Deflationary Theory of Truth - Tarski and Deflationary Theories

Tarski and Deflationary Theories

Some years before Strawson developed his account of the sentences which include the truth-predicate as performative utterances, Alfred Tarski had developed his so-called semantic theory of truth. Tarski's basic goal was to provide a rigorously logical definition of the expression "true sentence" within a specific formal language and to clarify the fundamental conditions of material adequacy that would have to be met by any definition of the truth-predicate. If all such conditions were met, then it would be possible to avoid semantic paradoxes such as the liar paradox (i.e. "This sentence is false.") Tarski's material adequacy condition, or Convention T, is: a definition of truth for an object language implies all instances of the sentential form

(T) S is true if and only if P

where S is replaced by a name of a sentence (in the metalanguage) and P is replaced by a translation of that sentence in the metalanguage. So, for example, "La neve è bianca is true if and only if snow is white" is a sentence which conforms to Convention T; the object-language is Italian and the metalanguage is English. The predicate "true" does not appear in the object language, so no sentence of the object language can directly or indirectly assert truth or falsity of itself. Tarski thus formulated a two-tiered scheme that avoids semantic paradoxes such as Russell's paradox.

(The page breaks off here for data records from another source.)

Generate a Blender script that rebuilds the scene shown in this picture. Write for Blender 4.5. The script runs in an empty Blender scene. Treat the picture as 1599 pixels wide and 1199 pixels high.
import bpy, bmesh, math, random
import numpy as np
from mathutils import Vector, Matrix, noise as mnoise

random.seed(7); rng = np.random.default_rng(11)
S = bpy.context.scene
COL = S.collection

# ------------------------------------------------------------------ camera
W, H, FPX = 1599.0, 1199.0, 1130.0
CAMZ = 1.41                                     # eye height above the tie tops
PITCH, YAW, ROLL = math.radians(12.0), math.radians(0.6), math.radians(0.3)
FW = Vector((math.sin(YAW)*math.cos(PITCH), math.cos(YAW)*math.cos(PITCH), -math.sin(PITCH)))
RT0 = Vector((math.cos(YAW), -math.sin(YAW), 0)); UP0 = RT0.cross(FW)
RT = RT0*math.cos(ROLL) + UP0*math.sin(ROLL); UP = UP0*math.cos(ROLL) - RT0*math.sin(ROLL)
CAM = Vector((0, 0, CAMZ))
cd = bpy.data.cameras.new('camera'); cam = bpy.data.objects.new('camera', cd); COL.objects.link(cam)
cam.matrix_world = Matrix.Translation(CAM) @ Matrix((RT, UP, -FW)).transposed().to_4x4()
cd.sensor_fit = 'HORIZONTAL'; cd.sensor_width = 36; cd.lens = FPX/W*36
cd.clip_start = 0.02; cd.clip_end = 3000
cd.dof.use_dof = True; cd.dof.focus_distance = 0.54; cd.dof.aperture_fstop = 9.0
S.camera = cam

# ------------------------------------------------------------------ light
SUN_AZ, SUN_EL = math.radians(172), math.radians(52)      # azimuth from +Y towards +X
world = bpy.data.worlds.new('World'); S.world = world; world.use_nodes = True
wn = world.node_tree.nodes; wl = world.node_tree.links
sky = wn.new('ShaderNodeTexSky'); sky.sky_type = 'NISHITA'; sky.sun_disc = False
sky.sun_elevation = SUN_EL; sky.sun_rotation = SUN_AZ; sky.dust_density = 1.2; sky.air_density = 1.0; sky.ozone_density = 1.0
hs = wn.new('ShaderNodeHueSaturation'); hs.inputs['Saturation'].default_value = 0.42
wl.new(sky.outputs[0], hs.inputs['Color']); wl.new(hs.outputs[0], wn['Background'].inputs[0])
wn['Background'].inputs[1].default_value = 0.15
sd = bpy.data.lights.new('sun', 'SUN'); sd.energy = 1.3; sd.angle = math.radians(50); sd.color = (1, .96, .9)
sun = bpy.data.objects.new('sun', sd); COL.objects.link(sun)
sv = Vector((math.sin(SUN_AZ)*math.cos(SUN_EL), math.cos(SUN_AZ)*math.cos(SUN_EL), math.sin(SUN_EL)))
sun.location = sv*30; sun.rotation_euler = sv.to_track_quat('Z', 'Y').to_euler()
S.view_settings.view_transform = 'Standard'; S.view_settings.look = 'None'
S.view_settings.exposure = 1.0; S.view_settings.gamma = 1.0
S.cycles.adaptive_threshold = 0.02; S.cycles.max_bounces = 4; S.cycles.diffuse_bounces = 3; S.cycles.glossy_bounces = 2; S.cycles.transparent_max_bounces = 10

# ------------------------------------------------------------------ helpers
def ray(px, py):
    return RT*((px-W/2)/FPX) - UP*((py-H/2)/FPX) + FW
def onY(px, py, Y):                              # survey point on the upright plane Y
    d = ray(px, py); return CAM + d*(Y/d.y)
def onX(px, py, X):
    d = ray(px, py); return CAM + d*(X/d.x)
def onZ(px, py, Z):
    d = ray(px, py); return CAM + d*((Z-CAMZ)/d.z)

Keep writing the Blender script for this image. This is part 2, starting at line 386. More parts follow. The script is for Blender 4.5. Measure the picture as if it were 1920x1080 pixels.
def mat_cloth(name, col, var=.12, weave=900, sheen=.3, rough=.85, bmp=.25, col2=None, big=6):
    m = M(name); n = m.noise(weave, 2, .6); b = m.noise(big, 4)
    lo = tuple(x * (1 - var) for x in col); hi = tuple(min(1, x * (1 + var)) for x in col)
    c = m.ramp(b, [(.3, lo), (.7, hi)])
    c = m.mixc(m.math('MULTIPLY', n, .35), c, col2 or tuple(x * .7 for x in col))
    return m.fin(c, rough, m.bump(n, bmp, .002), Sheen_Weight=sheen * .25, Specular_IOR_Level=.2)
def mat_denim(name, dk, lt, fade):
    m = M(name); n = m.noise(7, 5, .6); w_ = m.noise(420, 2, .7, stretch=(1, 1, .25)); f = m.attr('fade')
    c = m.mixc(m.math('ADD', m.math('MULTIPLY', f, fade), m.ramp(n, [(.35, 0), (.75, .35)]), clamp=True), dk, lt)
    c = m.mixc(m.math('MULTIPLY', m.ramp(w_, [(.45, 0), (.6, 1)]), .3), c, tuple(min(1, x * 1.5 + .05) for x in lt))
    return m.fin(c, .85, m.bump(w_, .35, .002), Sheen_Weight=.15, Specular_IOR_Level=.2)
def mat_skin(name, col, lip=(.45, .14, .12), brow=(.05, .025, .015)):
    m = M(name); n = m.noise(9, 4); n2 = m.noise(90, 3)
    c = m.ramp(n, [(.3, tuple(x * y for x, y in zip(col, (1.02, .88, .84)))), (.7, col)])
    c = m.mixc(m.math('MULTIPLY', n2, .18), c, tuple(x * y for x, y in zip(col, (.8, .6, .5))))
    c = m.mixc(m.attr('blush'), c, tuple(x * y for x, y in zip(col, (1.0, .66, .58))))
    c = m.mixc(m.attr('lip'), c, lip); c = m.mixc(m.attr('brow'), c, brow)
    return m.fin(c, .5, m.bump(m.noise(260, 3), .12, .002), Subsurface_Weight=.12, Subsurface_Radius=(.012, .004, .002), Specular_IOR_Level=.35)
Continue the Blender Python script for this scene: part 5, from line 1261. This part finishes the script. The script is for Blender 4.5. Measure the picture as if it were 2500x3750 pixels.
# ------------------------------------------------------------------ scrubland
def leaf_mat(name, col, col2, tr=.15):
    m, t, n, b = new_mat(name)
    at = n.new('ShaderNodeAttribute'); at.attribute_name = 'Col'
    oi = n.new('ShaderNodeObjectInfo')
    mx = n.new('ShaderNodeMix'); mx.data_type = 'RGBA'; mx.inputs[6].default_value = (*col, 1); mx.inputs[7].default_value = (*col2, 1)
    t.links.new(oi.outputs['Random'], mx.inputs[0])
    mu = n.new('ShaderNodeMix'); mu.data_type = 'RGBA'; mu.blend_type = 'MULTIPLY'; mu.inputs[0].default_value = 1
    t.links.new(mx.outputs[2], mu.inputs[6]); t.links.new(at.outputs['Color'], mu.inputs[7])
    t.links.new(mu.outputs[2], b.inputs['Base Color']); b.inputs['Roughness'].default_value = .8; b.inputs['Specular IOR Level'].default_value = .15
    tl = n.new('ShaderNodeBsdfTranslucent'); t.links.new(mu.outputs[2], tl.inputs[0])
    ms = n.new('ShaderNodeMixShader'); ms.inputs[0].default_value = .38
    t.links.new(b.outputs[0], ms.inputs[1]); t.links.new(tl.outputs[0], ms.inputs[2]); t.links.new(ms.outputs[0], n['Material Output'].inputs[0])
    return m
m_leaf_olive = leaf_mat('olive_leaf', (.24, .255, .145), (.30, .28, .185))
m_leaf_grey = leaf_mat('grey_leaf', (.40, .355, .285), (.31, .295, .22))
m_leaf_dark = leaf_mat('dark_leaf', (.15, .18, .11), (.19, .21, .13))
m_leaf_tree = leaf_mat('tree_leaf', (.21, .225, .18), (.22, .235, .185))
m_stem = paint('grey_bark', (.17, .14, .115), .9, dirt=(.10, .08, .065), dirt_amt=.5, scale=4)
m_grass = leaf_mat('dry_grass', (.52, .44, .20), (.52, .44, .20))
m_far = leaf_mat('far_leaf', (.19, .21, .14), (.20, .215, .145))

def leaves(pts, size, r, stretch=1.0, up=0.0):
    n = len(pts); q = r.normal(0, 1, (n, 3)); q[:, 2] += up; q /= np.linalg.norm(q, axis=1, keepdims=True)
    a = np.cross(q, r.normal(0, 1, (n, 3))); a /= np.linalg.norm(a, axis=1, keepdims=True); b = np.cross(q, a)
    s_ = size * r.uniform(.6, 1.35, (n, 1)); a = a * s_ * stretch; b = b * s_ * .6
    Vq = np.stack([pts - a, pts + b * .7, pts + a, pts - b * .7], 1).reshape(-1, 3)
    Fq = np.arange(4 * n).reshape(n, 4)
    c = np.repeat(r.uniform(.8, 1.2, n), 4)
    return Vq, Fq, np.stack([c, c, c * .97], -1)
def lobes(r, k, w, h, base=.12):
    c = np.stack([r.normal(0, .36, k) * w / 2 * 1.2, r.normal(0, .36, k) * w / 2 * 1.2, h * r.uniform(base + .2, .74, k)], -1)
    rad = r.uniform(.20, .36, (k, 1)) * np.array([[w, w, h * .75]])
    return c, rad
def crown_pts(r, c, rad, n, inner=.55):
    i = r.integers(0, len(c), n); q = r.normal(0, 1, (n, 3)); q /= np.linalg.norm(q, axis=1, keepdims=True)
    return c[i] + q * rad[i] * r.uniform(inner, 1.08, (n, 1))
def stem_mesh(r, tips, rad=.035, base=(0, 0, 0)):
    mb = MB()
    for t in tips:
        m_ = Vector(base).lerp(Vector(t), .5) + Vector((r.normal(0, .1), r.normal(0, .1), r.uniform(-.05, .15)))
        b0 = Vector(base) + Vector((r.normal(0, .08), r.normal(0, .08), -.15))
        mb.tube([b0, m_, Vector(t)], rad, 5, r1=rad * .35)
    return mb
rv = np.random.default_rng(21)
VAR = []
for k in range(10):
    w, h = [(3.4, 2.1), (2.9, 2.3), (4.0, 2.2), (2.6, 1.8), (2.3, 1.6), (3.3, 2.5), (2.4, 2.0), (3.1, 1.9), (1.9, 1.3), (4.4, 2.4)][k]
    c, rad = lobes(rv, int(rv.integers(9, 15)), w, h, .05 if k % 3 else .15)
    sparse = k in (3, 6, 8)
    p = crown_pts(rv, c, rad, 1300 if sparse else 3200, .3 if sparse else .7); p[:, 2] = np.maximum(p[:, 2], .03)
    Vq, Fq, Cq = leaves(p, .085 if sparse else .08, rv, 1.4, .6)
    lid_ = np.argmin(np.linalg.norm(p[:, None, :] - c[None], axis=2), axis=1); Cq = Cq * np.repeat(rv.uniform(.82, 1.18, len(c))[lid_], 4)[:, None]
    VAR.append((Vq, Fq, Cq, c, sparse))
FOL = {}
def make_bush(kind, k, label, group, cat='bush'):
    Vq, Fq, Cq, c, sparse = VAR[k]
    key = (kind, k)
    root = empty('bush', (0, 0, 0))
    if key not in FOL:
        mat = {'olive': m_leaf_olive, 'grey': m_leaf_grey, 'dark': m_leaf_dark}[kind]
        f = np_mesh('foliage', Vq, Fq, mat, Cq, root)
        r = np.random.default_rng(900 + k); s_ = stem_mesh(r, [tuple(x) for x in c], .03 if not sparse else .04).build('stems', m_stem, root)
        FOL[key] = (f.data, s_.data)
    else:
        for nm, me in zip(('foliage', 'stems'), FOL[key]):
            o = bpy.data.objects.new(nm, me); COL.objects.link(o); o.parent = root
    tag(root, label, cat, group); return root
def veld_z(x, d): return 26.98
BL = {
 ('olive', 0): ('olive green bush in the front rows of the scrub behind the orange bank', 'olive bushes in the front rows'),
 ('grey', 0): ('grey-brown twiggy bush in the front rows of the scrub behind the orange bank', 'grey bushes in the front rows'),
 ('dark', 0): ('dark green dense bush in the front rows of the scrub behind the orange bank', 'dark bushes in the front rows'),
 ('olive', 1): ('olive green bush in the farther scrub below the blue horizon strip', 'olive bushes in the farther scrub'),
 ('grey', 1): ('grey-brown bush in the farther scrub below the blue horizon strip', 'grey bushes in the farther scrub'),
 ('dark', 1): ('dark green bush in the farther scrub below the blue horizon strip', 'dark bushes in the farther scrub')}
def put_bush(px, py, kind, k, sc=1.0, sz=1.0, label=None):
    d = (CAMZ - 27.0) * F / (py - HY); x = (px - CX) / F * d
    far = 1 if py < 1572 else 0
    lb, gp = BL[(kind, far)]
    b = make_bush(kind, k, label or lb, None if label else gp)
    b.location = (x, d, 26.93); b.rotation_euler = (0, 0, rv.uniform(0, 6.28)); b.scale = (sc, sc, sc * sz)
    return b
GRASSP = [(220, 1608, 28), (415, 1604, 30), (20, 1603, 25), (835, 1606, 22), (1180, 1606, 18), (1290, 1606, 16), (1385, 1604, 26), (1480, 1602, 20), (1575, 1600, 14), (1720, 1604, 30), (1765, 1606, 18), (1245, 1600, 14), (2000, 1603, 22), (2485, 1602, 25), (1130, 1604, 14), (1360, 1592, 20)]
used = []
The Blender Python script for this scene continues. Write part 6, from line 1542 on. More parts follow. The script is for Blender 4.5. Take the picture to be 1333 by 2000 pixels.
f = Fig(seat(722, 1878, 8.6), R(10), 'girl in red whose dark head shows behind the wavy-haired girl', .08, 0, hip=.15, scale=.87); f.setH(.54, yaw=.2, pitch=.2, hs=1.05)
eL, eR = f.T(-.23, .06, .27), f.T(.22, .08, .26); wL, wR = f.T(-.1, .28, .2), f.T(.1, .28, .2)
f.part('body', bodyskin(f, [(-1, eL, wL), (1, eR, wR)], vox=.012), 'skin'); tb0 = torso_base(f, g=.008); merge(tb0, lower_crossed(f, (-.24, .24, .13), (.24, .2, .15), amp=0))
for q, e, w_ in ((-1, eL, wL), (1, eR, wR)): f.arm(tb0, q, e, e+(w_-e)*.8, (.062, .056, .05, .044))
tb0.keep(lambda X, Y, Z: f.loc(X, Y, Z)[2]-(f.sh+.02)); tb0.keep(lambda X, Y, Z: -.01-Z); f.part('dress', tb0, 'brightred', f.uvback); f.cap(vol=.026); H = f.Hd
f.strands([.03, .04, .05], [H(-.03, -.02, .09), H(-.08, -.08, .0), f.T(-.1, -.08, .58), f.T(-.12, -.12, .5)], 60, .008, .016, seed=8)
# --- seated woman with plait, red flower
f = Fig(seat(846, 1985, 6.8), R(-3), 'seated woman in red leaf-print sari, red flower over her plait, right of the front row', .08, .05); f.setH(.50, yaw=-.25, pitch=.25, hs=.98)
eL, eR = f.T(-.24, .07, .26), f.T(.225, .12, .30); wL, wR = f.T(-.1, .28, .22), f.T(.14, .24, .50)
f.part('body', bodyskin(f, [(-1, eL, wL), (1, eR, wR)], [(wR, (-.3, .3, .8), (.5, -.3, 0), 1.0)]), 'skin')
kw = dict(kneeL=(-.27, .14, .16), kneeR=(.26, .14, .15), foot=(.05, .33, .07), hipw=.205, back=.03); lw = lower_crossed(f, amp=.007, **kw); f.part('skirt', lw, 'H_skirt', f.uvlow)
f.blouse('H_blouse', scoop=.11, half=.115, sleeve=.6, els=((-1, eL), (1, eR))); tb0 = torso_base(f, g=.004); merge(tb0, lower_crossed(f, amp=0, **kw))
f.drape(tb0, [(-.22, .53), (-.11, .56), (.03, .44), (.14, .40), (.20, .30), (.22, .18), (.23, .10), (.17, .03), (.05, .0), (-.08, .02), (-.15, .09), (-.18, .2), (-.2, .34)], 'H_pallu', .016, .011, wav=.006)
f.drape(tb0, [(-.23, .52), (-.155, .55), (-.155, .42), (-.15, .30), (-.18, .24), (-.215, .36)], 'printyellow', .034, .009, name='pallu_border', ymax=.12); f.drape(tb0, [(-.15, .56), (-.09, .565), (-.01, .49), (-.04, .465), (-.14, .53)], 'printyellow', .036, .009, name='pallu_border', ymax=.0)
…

Tarski formulated his definition of truth indirectly through a recursive definition of the satisfaction of sentential functions and then by defining truth in terms of satisfaction. An example of a sentential function is "x defeated y in the 2004 US presidential elections"; this function is said to be satisfied when we replace the variables x and y with the names of objects such that they stand in the relation denoted by "defeated in the 2004 US presidential elections" (in the case just mentioned, replacing x with "George W. Bush" and y with "John Kerry" would satisfy the function, resulting in a true sentence). In general, a1, ..., an satisfy n-adic predicate φ(x1. ..., xn) just in case substitution of the names 'a1', ..., 'an' for the variables of φ in the relevant order yields "φ(a1, ..., an)", and φ(a1, ..., an). Given a method for establishing the satisfaction (or not) of every atomic sentence of the form A(...xk...), the usual rules for truth-functional connectives and quantifiers yield a definition for the satisfaction condition of all sentences of the object language. For instance, for any two sentences A, B, A&B is satisfied if and only if A and B are satisfied (where '&' stands for conjunction), for any sentence A, ~A is satisfied if and only if A fails to be satisfied, and for any open sentence A where x is free in A, (x)A is satisfied if and only if for every substitution of an item of the domain for x yielding A*, A* is satisfied. Whether any complex sentence is satisfied is seen to be determined by its structure. An interpretation is an assignment of denotation to all of the non-logical terms of the object language. A sentence A is true (under an interpretation I) if and only if it is satisfied in I.

Tarski thought of his theory as a species of correspondence theory of truth, not a deflationary theory.